Kulüpler, kendi menfaatlerini düşünüyor. O günkü şartlar ve koşullar kendileri için neyi gerektiriyorsa onu savunuyor ve talep ediyorlar. Halbuki federasyon, hiçbir kulübün avantaj, dezavantaj veya menfaatlerini gözetmeden, aldığı kararların, ülke futbolunun geleceği ile ilgili karalar olmasına dikkat etmelidir. İleride kötü emsal teşkil edecek kararlardan uzak durmalıdır.
Hatırlanacağı gibi, Pepsi Kupası yarı final kuraları çekilirken, yarı final ve final maçlarının Atatürk’te oynanacağını söylemişti. Sertoğlu, federasyon başkanı olduktan sonra, kupa finallerinin hepsi, Atatürk’te ve gece oynanmıştı. Bunun böyle olması, sadece gelenek değil, bir gereklilik olmalıdır.
Bu devlet dünya kadar paralar harcayarak Atatürk Stadı’nı ışıklandırmıştır. Neden mi? En azından böyle final maçlarının bu sahada oynatılabilmesi ve bir çok seyircinin maça gelmesini sağlamaktı.

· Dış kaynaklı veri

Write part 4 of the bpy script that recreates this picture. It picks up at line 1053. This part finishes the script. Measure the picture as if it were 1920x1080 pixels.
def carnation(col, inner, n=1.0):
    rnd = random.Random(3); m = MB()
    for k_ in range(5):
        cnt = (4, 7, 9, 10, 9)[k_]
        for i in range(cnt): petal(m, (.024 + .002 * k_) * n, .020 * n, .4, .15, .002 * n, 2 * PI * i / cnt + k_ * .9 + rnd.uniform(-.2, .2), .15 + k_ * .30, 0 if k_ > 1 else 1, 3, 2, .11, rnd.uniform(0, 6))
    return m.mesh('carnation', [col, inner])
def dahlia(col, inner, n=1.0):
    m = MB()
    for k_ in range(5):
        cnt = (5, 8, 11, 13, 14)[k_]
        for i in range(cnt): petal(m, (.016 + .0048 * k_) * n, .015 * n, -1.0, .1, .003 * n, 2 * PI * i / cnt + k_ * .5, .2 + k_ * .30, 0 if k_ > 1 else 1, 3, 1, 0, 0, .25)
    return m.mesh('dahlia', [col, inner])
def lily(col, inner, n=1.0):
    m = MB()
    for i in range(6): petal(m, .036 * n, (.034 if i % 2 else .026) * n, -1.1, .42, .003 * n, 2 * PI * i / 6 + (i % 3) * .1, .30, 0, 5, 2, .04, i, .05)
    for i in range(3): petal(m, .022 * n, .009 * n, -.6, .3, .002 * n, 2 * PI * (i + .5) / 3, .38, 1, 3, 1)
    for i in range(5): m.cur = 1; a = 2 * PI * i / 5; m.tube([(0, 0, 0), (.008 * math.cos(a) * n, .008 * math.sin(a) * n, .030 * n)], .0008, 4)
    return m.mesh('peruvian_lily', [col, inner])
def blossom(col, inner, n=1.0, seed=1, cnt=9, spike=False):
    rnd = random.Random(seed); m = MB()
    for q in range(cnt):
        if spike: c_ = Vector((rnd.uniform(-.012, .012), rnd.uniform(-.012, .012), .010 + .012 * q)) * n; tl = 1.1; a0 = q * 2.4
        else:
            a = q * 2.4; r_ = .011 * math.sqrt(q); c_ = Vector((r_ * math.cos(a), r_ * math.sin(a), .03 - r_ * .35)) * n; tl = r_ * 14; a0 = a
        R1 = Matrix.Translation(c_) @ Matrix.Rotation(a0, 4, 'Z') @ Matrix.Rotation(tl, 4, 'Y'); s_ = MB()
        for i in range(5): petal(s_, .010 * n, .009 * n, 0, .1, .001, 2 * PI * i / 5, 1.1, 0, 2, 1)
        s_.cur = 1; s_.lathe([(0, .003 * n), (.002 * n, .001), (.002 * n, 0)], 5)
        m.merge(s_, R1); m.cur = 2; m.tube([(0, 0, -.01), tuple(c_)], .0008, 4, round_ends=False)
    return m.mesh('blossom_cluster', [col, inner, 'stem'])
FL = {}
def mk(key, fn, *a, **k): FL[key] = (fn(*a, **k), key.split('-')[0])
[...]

Sırf Mormenekşe itiraz etti diye, bu maçı gündüz vaktine alıp, Cihangir Sahası’nda oynatmanın ne alemi vardır. Bu karar bence tamamen otorite boşluğundan kaynaklanıyor. Sırf Yenicami-Mormenekşe maçında, hakemin kararlarına haklı olarak isyan eden Mormenekşe taraftarına şirin görünmek için alınan bir karardır. Bu tür davranışlar ülke futbolunu yaralar, federasyona güveni azaltır.
Böyle bir organizasyonun olacağı sezon başından bellidir. İleride herhangi bir itiraza sebebiyet vermemek için finalin nerede oynanacağını genelgeye açık ve net bir şekilde koyarsınız olur biter. Finale kalan takımlar bunu bilirlerse itiraz edemez.
Mormenekşe’nin itiraz etmesi gayet doğaldır. Siz sezon başında bir genelge ile bunu duyurmazsanız, onların da talep etme hakkı doğar. Doğa boşluk tanımaz. O yüzden her konu net ve anlaşılır bir biçimde üye kulüplere bildirilmelidir.
Bundan önceki yıllarda Lefke’nin ne günahı vardı ki, Çetinkaya ve Yenicami ile final maçlarını da Atatürk’te oynadı.
İşte prensip, karlılık ve otorite bu noktada başlar. Bunlardan taviz vermeye başlarsanız, ipin ucunu kaçırdınız demektir. Diyelim ki, önümüzdeki sezon, finale Yalova ile Çetinkaya kaldı, sahayı kulüplerin tercihine göre mi belirleyeceksiniz? Bu yıl aldığınız kararı emsal gösterip saha konusunda itiraz etmeyecekler mi? O yüzden bütün bunları düşünerek hareket etmelisiniz.
Pazar gün oynanacak Pepsi Kıbrıs Kupası Cihangir Sahası’nda oynatılacak. Şimdi soruyorum size, gündüz vakti belki de 30 derece sıcağın altında, o küçücük tribünlere portatif tribün ilave ederek, maçı izlemeye gelenlere izdiham yaşatmış olmayacakmısınız ?
Ayrıca, Ahmet Sami Topcan kupasını saat 14.00’te aynı yerde oynatmak ne kadar doğrudur? O sahanın tribünleri, hem gençlerin ailelerini, hem kupa finalini izlemeye gelecek sporseverleri sığabilecek mi? Bir başka sakıncalı durum da, basın tribününün yetersiz oluşu. Kısacası Pazar gün bir izdiham yaşanabilir.
Bu ayrıntıları düşünmeden alınan bu kararın, yanlış ve cesaretsiz alınmış bir karar olduğunu söylemek isterim. Sayın Sertoğlu’ndan, KOP konusunda gösterdiği cesaretli duruşu, bu konuda da göstermesini beklerdim.